Books: “Pandora’s Jar” by Natalie Haynes

A highly researched essay on how Greek myths morphed over time to further a cultural suppression of women. Each chapter is devoted to an (in)famous female protagonist: her storyline, how it was perceived originally, and how it changed or was even erased, over time.

Take Pandora: the unwitting vessel of Zeus’s revenge. Pandora is singlehandedly blamed for all evils and despair of the world. We often neglect to remember, it was almighty Zeus who gave her a jar containing all evil and told her, ‘don’t open it (wink wink)’. All this, just to spite another god, yet we can never forgive the maiden for her curiosity. Does the story line sound familiar? Think: Eve and our eviction from Paradise.

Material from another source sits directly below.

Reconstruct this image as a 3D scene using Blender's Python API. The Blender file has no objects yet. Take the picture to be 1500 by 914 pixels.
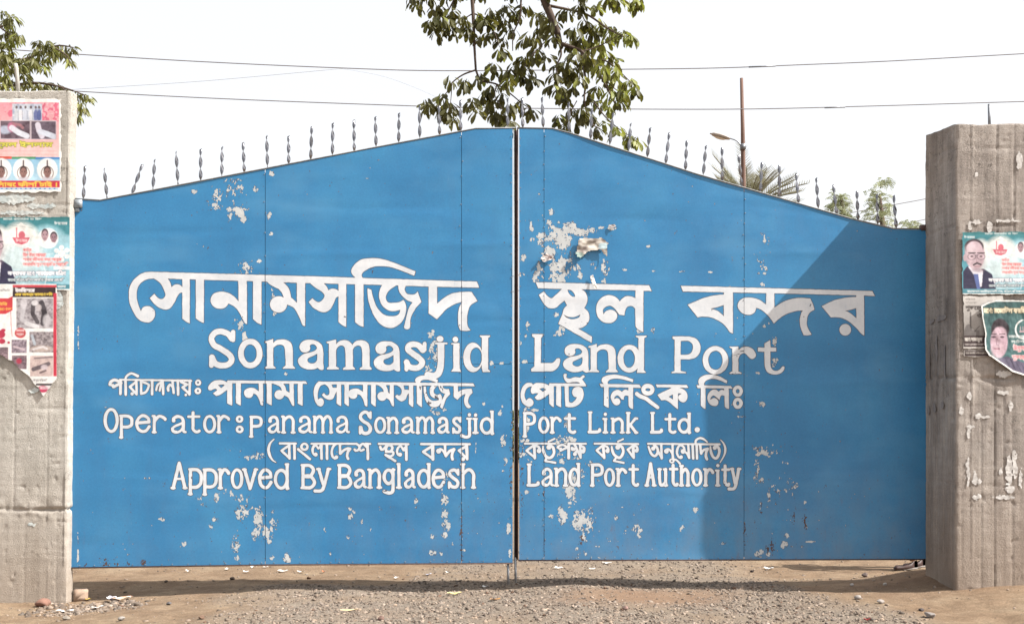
import bpy, math, random
import numpy as np
from mathutils import Vector
sc = bpy.context.scene
C = sc.collection
R = math.radians
# ---------------------------------------------------------------- camera, sky, sun, exposure
S = 142.0            # pixels of the photograph per metre on the gate plane (y = 0)
D = 11.0             # camera distance from the gate
HY = 640.0           # horizon row
EYE = 1.606
cam = bpy.data.cameras.new('camera'); co = bpy.data.objects.new('camera', cam); C.objects.link(co)
co.location = (0, -D, EYE); co.rotation_euler = (R(90), 0, 0)
cam.sensor_width = 36; cam.lens = D*S/1500*36; cam.shift_y = (HY-457)/1500
cam.clip_end = 3000; cam.clip_start = .1
sc.camera = co
SUN = Vector((2.31, -.745, 2.507)).normalized()
w = bpy.data.worlds.new("World"); sc.world = w; w.use_nodes = True
nt = w.node_tree; bg = nt.nodes['Background']
sky = nt.nodes.new('ShaderNodeTexSky'); sky.sky_type = 'NISHITA'; sky.sun_disc = False
sky.sun_elevation = math.asin(SUN.z); sky.sun_rotation = math.atan2(SUN.x, SUN.y)
sky.dust_density = 6.0; sky.air_density = 1.0; sky.ozone_density = 1.0
hz = nt.nodes.new('ShaderNodeMix'); hz.data_type = 'RGBA'; hz.inputs[0].default_value = .75   # milky haze over the whole sky
hz.inputs[7].default_value = (4.1, 4.04, 3.95, 1); nt.links.new(sky.outputs[0], hz.inputs[6])
nt.links.new(hz.outputs[2], bg.inputs[0]); bg.inputs[1].default_value = .15
sl = bpy.data.lights.new('sun', 'SUN'); sl.energy = 5.0; sl.angle = R(.5); sl.color = (1, .965, .91)
so = bpy.data.objects.new('sun', sl); C.objects.link(so)
so.rotation_euler = SUN.to_track_quat('Z', 'Y').to_euler(); so.location = (20, -8, 20)
sc.view_settings.view_transform = 'Standard'; sc.view_settings.look = 'None'
sc.view_settings.exposure = .95; sc.view_settings.gamma = 1
sc.cycles.max_bounces = 5
# ---------------------------------------------------------------- helpers
rnd = random.Random(7); NR = np.random.default_rng(11)

def hsh(i, j, s):
    n = (i.astype(np.int64)*374761393 + j.astype(np.int64)*668265263 + s*1274126177) & 0xffffffff
    n = ((n ^ (n >> 13))*1274126177) & 0xffffffff
    n = n ^ (n >> 16)
    return (n & 0xffff)/65535.0

def vn(x, y, s=0):                                     # smooth value noise in [-1, 1]
    x = np.asarray(x, float); y = np.asarray(y, float)
    i = np.floor(x); j = np.floor(y); u = x-i; v = y-j
    u = u*u*(3-2*u); v = v*v*(3-2*v)
    a = hsh(i, j, s); b = hsh(i+1, j, s); c = hsh(i, j+1, s); d = hsh(i+1, j+1, s)
    return ((a*(1-u)+b*u)*(1-v)+(c*(1-u)+d*u)*v)*2-1

def fbm(x, y, s=0, o=4):
    r = 0; a = 1; t = 0
    for k in range(o):
        r = r+a*vn(x*2**k+17.3*k, y*2**k-9.1*k, s+k); t += a; a *= .5
    return r/t

def raw_mesh(name, V, F, mats=(), smooth=False, col=None):
    """V (n,3); F = (m,k) array or list of polygons"""
    V = np.asarray(V, np.float32)
    me = bpy.data.meshes.new(name)
    me.vertices.add(len(V)); me.vertices.foreach_set('co', V.ravel())
    if isinstance(F, np.ndarray):
        k = F.shape[1]; idx = F.ravel(); st = np.arange(0, len(idx), k); m = len(F)
    else:
        ln = np.array([len(f) for f in F]); idx = np.array([i for f in F for i in f]); m = len(F)
        st = np.concatenate([[0], np.cumsum(ln)[:-1]])
    me.loops.add(len(idx)); me.loops.foreach_set('vertex_index', idx.astype(np.int32))
    me.polygons.add(m); me.polygons.foreach_set('loop_start', st.astype(np.int32))
    me.update(calc_edges=True)
    if smooth: me.polygons.foreach_set('use_smooth', np.ones(m, bool))
    for q in mats: me.materials.append(q)
    if col is not None:
        at = me.color_attributes.new('paint', 'FLOAT_COLOR', 'POINT')
        cc = np.ones((len(V), 4), np.float32); cc[:, :3] = col
        at.data.foreach_set('color', cc.ravel())
    return me

def wloc(p):
    v = Vector((0, 0, 0))
    while p is not None: v += p.location; p = p.parent
    return v

def mk(name, V, F, mat, parent=None, smooth=False, col=None, base=None, kind=None, label=None):
    """one mesh object; V in world coordinates"""
    V = np.array(V, float).reshape(-1, 3)
    o0 = np.array(wloc(parent)) if parent is not None else (np.array(base, float) if base is not None else np.zeros(3))
    me = raw_mesh(name, V-o0, F, [mat], smooth, col)
    o = bpy.data.objects.new(name, me); C.objects.link(o)
    if parent is not None: o.parent = parent
    else: o.location = o0
    if kind: o['kind'] = kind
    if label: o['label'] = label
    return o

def tag(o, label, cat, group=None):
    o['label'] = label; o['category'] = cat
    if group: o['group'] = group
    return o

def thing(name, loc, label, cat, group=None):
    o = bpy.data.objects.new(name, None); C.objects.link(o); o.location = loc; o.empty_display_size = .2
    return tag(o, label, cat, group)

def gridF(nx, ny):
    a = np.arange(nx*ny).reshape(ny, nx)
    return np.stack([a[:-1, :-1], a[:-1, 1:], a[1:, 1:], a[1:, :-1]], -1).reshape(-1, 4)

def box(x0, x1, y0, y1, z0, z1):
    V = [(x, y, z) for z in (z0, z1) for y in (y0, y1) for x in (x0, x1)]
    F = [(0, 2, 3, 1), (4, 5, 7, 6), (0, 1, 5, 4), (2, 6, 7, 3), (0, 4, 6, 2), (1, 3, 7, 5)]
    return V, F

def join(parts):
    V = []; F = []
    for v, f in parts:
        n = len(V); V.extend([tuple(q) for q in v]); F.extend([tuple(int(i)+n for i in q) for q in f])
    return V, F

def tube(pts, rad, n=8, cap=True):
    pts = [Vector(p) for p in pts]
    if not hasattr(rad, '__len__'): rad = [rad]*len(pts)
    V = []; F = []
    for i, p in enumerate(pts):
        t = (pts[min(i+1, len(pts)-1)]-pts[max(i-1, 0)]).normalized()
        a = t.cross(Vector((0, 1, .13))).normalized(); b = t.cross(a)
        for k in range(n):
            c_ = math.cos(2*math.pi*k/n); s_ = math.sin(2*math.pi*k/n)
            V.append(tuple(p+(a*c_+b*s_)*rad[i]))
    for i in range(len(pts)-1):
        for k in range(n):
            F.append((i*n+k, i*n+(k+1) % n, (i+1)*n+(k+1) % n, (i+1)*n+k))
    if cap:
        F.append(tuple(range(n))[::-1]); F.append(tuple((len(pts)-1)*n+k for k in range(n)))
    return V, F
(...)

The woman I have always pitied however, is Medusa. The beauty is seduced by Poseidon (in Greek mythology the verbs ‘seduce’ and ‘rape’ are thought to be synonymous) in Athena’s temple. The goddess is furious at this desecration and punishes Medusa – turning her into a monster with a head full of snakes and gaze that turns men into stone. Haynes turns it around; here is a woman warrior, standing upon a headless, beautifully muscular male body. The severed head is raised high, as if some prize. The imagery is chilling, haunting, but this is Perseus and Medusa in reverse. The legend, a man beheading a female ‘monster’, is hailed noble and just.

Most interestingly, Haynes includes modern day pop culture references to the Greek myths. In their Hollywood interpretations, goddesses and witches who gave rise to famous heroes are stripped of their power; the male leads need little help, and none from a woman. Or did you know that the Amazons (mythical female warriors) fought alongside the Trojans in the war against Greeks? Their leader Penthesilea is ferocious and was cut down only by THE Achilles. (I must have been distracted by Brad Pitt to have missed that scene in Troy.) We had to wait a few more decades for Gal Gadot to come along with her own story   

Getting to the heart of the essays is Beyonce. In her music video, Beyonce emerges from a building that resembles a Greek temple. She struts down the street in a flowy gown before she is handed a baseball bat. “Is it better to be jealous or to be crazy,” she asks. Then she takes a swing at anything in her way. Goddess as she is, she suffers the same judgement. What I learned from this book is this: the question of a woman being “jealous or crazy” has been asked since the creation of myth. And the question itself is a fabricated tale. Women are not jealous or crazy. Women are strength and love, and everything in between – just like men. But our storyline has been edited deliberately to give rise to the legend of Man. And it will take a long time to undo it.

So: do we take a bat and swing – destroy all parts of culture past? Or like Beyonce, and Haynes, do we create and nurture our story? After all, isn’t that what women are thought to do best?

“When women take-up space, there is less available for me. But it means we get a whole story instead of half of one.”